Fun dimensional hopping, bland characters

This is a little bit of a conundrum for me. As a person who rarely consumes (and enjoys) Sci-Fi, finding out while I was reading this book (which I also picked up just after watching Everything Everywhere All at Once) that I love this kind of dimensional hopping is really exciting and makes me want to pick up more books with the same trope, which is always really fun. Especially when it's a genre trope that I don't usually reach for.
I also enjoyed that 2 out of 3 main characters are PhD students like myself, which I found fun and relatable. And even if at times that portrayal seemed somewhat unrealistic, I don't begrudge the book for it, since having PhD students as protagonists was so fun and refreshing for me.

That being said, having such bland protagonists as Marguerite and Paul was boring. Paul's fate talk was eye-roll inducing, especially being a PhD student like Paul (albeit a mathematician, not a physicist). The presence of a love triangle wasn't helping either.

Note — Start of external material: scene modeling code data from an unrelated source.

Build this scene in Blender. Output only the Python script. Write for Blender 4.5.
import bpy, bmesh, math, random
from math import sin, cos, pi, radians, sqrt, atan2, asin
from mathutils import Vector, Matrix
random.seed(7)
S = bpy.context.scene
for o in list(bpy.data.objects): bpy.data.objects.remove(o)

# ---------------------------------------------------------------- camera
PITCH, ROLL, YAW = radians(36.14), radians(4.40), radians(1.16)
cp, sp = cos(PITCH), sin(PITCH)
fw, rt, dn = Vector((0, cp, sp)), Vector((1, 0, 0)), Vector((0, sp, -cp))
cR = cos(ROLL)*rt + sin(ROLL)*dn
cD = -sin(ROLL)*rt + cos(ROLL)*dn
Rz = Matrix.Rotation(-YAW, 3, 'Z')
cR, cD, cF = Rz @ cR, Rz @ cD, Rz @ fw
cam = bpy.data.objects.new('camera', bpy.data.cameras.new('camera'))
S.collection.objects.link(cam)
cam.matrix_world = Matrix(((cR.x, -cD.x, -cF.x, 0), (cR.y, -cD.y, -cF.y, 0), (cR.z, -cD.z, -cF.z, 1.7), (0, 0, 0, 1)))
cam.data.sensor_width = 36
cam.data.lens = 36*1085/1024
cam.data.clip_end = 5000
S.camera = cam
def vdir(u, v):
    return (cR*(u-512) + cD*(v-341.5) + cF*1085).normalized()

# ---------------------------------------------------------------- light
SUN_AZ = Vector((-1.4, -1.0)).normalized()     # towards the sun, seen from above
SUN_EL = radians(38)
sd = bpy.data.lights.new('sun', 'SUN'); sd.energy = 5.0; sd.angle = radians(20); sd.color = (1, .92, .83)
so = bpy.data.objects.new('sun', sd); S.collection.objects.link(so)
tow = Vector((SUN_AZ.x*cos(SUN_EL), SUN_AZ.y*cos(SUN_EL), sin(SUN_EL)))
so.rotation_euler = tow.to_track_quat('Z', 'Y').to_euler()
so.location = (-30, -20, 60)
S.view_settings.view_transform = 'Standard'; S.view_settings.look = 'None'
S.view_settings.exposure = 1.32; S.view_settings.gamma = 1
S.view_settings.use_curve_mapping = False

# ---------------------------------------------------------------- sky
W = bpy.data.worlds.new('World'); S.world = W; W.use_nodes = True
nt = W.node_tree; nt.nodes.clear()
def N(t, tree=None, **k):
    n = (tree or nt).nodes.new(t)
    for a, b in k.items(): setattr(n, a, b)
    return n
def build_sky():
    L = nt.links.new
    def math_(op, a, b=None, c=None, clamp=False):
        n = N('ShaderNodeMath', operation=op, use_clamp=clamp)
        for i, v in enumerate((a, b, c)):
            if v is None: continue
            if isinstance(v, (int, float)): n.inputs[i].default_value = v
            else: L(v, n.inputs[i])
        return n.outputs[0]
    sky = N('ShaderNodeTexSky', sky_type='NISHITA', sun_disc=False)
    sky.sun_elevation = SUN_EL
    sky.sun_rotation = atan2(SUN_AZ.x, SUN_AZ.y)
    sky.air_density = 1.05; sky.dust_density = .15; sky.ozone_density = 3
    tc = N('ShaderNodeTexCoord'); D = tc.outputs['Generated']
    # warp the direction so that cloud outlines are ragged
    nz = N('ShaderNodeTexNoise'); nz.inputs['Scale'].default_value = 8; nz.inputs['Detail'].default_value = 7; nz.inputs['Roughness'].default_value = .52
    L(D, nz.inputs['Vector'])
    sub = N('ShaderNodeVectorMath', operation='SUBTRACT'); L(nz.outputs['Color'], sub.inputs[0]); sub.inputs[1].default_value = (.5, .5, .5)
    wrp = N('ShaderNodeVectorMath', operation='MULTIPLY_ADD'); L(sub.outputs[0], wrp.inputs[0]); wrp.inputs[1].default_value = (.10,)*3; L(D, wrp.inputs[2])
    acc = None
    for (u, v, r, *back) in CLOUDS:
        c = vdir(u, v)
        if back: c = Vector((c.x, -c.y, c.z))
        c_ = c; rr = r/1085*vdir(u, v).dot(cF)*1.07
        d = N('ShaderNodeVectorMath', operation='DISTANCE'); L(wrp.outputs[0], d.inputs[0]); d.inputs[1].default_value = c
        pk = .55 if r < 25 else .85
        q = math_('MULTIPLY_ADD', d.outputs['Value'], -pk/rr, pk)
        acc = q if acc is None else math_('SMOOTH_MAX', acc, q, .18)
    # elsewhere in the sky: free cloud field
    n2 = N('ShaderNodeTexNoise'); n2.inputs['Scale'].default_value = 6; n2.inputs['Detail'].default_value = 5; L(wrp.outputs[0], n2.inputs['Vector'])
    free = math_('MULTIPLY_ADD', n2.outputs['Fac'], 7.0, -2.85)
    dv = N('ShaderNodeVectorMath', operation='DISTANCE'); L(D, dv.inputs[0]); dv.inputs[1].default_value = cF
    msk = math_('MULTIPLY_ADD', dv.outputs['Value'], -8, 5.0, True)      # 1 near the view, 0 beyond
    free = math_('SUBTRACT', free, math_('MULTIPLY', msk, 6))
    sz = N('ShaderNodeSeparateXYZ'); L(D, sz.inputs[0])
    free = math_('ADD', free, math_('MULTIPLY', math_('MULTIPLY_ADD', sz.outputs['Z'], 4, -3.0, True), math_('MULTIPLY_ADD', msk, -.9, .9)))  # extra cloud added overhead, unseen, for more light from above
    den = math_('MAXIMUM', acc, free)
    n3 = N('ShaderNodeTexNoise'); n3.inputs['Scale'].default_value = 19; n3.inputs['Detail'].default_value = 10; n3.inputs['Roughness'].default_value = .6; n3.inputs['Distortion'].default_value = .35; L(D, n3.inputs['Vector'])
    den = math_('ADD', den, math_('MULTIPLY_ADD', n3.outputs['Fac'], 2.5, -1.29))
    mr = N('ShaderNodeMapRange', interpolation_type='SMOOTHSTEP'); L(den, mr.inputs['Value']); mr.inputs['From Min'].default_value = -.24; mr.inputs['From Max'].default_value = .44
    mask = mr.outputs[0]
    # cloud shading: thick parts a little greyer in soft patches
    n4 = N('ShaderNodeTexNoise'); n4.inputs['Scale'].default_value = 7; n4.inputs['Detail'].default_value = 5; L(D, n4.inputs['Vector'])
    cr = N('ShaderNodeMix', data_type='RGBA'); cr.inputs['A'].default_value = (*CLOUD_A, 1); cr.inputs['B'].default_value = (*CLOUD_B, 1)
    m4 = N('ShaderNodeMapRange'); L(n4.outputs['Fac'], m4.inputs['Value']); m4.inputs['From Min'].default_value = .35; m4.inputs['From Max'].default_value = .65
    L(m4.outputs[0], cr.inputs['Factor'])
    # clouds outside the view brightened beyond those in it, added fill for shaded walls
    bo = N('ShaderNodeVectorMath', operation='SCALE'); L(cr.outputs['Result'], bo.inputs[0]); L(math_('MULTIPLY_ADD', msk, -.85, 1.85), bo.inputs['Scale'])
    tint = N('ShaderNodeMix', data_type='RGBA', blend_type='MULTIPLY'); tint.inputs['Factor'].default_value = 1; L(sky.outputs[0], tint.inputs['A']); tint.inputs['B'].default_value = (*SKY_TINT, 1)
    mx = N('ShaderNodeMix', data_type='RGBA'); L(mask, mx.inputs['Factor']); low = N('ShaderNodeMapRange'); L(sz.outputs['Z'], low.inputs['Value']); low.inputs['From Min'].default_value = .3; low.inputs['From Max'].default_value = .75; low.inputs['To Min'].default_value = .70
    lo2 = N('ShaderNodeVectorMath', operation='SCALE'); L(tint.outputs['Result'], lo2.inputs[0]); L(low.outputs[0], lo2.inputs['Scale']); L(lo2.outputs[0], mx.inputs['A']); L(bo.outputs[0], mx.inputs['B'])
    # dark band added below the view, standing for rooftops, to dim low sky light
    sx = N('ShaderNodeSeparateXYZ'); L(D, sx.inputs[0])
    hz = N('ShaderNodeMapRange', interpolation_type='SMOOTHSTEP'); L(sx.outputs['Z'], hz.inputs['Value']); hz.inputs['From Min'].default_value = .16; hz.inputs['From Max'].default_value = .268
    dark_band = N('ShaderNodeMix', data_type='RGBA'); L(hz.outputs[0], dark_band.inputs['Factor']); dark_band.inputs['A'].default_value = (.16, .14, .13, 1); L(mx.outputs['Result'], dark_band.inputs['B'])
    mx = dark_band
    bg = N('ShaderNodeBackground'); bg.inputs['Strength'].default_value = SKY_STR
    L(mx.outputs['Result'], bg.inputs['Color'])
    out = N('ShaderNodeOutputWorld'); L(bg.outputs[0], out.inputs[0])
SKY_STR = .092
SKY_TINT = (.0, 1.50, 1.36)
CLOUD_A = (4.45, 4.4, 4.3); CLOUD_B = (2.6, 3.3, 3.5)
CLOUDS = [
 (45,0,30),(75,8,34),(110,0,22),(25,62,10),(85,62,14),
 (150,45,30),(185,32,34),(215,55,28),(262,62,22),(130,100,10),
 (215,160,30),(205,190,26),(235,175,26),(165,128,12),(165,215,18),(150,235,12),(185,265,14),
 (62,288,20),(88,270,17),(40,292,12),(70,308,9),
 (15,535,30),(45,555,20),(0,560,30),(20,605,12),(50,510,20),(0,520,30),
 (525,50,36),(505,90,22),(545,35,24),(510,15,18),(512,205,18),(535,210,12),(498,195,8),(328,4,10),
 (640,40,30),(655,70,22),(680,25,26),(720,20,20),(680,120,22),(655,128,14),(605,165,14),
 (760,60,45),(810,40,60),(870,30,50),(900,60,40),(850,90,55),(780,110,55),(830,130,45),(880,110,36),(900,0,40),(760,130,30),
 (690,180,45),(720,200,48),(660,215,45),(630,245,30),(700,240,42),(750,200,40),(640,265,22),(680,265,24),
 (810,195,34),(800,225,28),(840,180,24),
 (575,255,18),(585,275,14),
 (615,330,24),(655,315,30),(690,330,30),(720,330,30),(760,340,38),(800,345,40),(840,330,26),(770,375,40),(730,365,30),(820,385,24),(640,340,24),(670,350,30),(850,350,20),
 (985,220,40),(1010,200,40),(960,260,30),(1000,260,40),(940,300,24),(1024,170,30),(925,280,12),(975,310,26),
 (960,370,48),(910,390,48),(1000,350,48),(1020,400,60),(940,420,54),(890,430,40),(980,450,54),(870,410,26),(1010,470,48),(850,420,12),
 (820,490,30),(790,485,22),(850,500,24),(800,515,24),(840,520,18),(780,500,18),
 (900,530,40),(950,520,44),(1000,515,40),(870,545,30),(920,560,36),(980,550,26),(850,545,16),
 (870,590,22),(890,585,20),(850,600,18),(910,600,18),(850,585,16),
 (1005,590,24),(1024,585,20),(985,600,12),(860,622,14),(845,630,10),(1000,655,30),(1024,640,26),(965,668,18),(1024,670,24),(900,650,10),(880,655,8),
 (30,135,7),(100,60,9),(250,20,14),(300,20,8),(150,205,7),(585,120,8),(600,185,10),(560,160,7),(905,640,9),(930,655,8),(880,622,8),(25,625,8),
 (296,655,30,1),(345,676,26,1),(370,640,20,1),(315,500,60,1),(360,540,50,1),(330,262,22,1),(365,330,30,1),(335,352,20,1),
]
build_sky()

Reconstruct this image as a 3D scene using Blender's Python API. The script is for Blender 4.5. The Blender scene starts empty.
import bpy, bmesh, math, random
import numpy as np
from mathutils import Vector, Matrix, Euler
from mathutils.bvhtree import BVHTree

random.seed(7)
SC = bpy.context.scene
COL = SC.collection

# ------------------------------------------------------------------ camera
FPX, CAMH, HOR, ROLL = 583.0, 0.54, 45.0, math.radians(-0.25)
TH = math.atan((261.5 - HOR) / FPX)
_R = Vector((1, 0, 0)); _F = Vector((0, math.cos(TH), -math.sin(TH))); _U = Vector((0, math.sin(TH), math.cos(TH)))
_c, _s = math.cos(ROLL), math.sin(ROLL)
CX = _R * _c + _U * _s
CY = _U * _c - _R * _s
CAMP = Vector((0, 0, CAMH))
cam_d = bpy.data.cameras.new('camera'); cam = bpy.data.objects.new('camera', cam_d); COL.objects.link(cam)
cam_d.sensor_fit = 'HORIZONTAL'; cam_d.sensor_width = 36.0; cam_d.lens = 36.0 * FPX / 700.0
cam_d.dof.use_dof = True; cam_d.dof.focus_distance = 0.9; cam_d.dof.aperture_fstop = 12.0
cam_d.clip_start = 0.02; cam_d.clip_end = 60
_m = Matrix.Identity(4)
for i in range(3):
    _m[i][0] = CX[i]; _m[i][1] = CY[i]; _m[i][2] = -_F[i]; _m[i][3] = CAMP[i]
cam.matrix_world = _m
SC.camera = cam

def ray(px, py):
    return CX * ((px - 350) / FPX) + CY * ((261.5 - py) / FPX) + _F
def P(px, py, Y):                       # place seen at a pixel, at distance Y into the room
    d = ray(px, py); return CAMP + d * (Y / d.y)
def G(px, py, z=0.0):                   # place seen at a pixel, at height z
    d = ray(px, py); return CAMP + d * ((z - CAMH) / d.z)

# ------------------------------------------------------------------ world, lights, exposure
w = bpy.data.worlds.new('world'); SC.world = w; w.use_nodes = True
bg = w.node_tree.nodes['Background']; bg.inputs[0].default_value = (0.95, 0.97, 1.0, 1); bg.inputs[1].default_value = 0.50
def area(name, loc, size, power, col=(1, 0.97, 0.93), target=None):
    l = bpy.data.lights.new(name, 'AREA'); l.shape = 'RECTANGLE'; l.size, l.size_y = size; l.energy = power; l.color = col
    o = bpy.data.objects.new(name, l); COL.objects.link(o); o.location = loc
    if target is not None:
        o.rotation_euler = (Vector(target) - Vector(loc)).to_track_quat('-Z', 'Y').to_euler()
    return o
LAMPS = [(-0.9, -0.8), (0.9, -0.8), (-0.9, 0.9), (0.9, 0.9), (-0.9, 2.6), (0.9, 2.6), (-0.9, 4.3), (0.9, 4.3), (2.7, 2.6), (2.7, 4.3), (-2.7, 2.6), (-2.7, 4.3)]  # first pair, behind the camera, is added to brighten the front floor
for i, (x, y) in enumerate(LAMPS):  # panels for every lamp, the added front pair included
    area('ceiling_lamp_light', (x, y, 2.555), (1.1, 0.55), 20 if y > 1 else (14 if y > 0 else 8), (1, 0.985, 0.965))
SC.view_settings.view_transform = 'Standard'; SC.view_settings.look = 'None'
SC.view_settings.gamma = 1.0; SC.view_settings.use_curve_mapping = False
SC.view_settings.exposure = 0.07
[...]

I also didn't like how the author decided to treat the only character that has some personality and isn't blander than white bread, aka Theo. I hope that he gets better treatment as a character in the rest of the series, tho I am doubtful, especially because I guessed where the author planned to take his development from the start of the book.

The narrator Tavia Gilbert was good and pleasant to listen to and her voices for all of the characters are very distinct. Now, I am not Russian so I cannot speak for the quality of her accent, but I, at least, didn't mind it.

I will be continuing on with this series mostly because I want more fun dimension hopping rather than the characters, which is such a weird thing to say for a character driven reader like me. But I guess that it helps that I didn't actively dislike any of the characters. I guess that I can look pass the blandness, so long as the other things are fun enough.